Find the string "pixels" in the entries and copy each line that has it.

_Dataset_

▶

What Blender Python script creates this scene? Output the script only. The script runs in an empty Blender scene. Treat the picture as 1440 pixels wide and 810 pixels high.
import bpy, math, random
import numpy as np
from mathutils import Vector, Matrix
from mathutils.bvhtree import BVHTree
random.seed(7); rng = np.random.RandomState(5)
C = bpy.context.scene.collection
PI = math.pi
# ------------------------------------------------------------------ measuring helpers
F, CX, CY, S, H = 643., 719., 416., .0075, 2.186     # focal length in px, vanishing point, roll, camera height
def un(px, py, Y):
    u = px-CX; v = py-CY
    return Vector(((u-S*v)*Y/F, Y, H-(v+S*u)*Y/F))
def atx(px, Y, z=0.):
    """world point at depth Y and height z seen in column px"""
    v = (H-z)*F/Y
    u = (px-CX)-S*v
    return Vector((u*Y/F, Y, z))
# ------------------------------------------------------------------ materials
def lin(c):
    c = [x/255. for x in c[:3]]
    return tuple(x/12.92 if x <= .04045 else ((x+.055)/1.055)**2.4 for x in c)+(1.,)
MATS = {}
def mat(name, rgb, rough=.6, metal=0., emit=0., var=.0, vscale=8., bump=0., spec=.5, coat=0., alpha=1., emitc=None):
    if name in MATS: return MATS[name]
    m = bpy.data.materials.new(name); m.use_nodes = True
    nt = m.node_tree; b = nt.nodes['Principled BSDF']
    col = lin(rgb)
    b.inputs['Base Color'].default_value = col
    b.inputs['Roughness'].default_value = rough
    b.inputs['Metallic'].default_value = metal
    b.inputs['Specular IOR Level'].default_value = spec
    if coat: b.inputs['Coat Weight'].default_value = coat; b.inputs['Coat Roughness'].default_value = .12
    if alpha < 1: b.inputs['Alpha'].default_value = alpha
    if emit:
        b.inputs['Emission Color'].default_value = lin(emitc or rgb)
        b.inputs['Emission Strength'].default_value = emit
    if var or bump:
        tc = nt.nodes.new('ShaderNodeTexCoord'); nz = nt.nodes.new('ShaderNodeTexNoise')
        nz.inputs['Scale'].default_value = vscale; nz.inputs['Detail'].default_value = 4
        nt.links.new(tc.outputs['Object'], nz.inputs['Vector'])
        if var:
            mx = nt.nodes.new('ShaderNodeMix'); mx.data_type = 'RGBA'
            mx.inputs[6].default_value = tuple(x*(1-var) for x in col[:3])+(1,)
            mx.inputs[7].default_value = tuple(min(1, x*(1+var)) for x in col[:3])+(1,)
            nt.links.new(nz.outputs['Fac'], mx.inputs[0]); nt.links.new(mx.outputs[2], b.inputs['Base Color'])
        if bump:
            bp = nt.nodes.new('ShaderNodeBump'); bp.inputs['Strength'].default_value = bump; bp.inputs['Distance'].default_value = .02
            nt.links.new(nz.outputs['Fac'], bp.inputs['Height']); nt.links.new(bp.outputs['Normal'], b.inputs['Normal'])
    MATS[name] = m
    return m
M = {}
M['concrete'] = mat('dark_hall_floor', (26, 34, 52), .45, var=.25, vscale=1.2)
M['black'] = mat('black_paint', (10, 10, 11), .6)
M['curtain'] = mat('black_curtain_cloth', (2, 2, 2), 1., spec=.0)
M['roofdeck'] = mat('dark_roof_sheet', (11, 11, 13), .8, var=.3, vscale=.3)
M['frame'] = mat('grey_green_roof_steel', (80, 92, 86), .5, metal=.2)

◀
▶

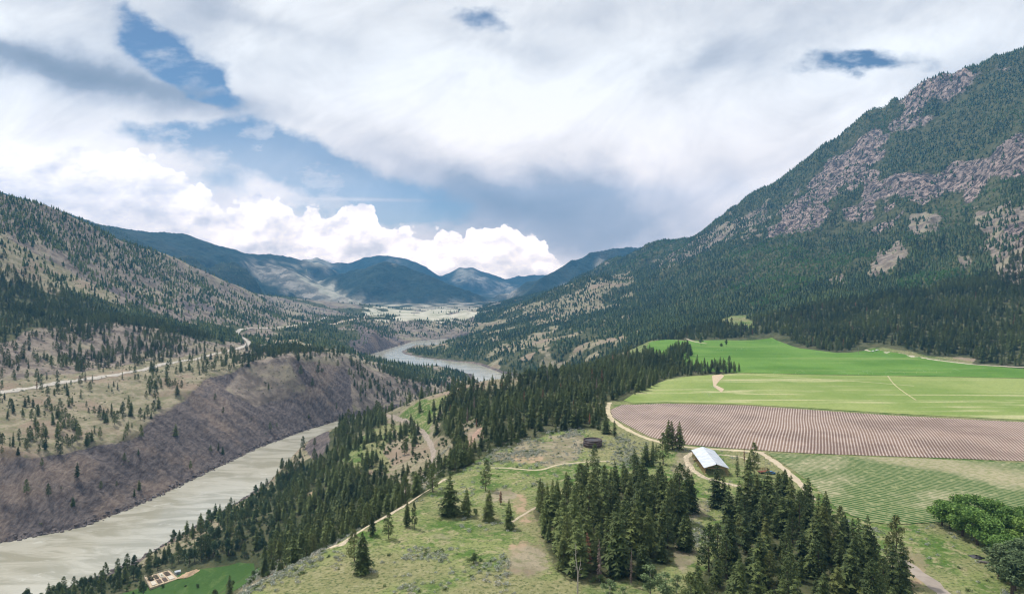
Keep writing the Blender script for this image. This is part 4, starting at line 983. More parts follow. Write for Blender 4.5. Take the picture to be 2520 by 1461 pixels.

◀

_Response to the exercise_
What Blender Python script creates this scene? Output the script only. The script runs in an empty Blender scene. Treat the picture as 1440 pixels wide and 810 pixels high.
Keep writing the Blender script for this image. This is part 4, starting at line 983. More parts follow. Write for Blender 4.5. Take the picture to be 2520 by 1461 pixels.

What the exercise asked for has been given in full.